地元住民「うかつに近づけない」 中国の邦人拘束現場
- 国際
- 2017年5月24日
中国で3月下旬に日本人会社員6人が拘束された事件で、6人はいずれもリゾート開発が進む地域で温泉開発の調査をしていた。中国では軍事管理区域もあいまいで、測量なども厳しく管理されており、外国人にはリスクも高い。地質調査をしていたのはどんな場所だったのか。記者が23日、6人が拘束された山東省と海南省の現地を訪ねた。
日本地下探査(千葉県)の社員ら3人が拘束された山東省煙台市の蓬萊。古くから海辺の景勝地として知られ、リゾート開発が進んでいた。住民によると、海岸から40キロほど離れた山間部に温泉の源泉が複数あり、2005年には近郊に温泉リゾート施設が開業。15年にも新たな温泉リゾート施設の計画が明らかになり、3人はこの周辺で調査をしていた可能性がある。
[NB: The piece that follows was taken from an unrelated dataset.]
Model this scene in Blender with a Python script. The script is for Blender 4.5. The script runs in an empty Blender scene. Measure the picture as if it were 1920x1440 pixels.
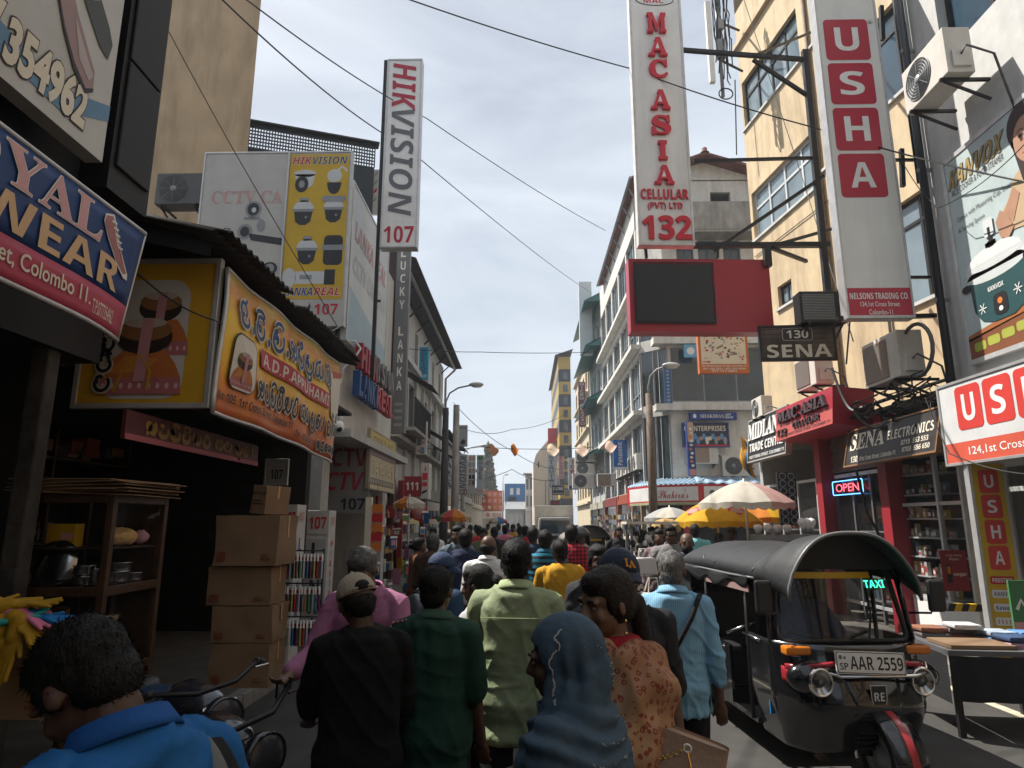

住民から気になる話を聞いた。周辺の山は3~4月にかけて「山火事防止」のため立ち入り禁止になっていた。さらに近年、山間部に複数あった軍事施設が別の場所に移転したという。また、多くの港湾がある山東省には青島や威海に軍港があり、蓬萊にも小規模な軍の港湾施設があるという。この住民は「山間部にもレーダーやミサイルなどの軍事基地がひそかにできていることがあり、うかつに近づけない」と話す。この日も、周辺の道路を資材を積んだ軍用トラックの隊列が通っていた。
ある住民は「青島や威海では外国人が拘束されたとよく聞くが、蓬萊では珍しい」と話した。
一方、別の3人が拘束された中国南部の海南島。3人が調査していたとされる島最高峰の五指山(標高約1870メートル)の周辺も高級リゾート地だった。
「温泉が出るので外国人もよく来るし、ホテルも相次いで開業している」と周辺のホテル従業員(55)は話した。一帯は温泉資源が豊富で、十数年前、日本人が温泉付きホテルをつくり、開発が本格化。ゴルフ場や別荘も急速に整備されている。従業員は日本人が最近、周辺で作業していたことは知らないという。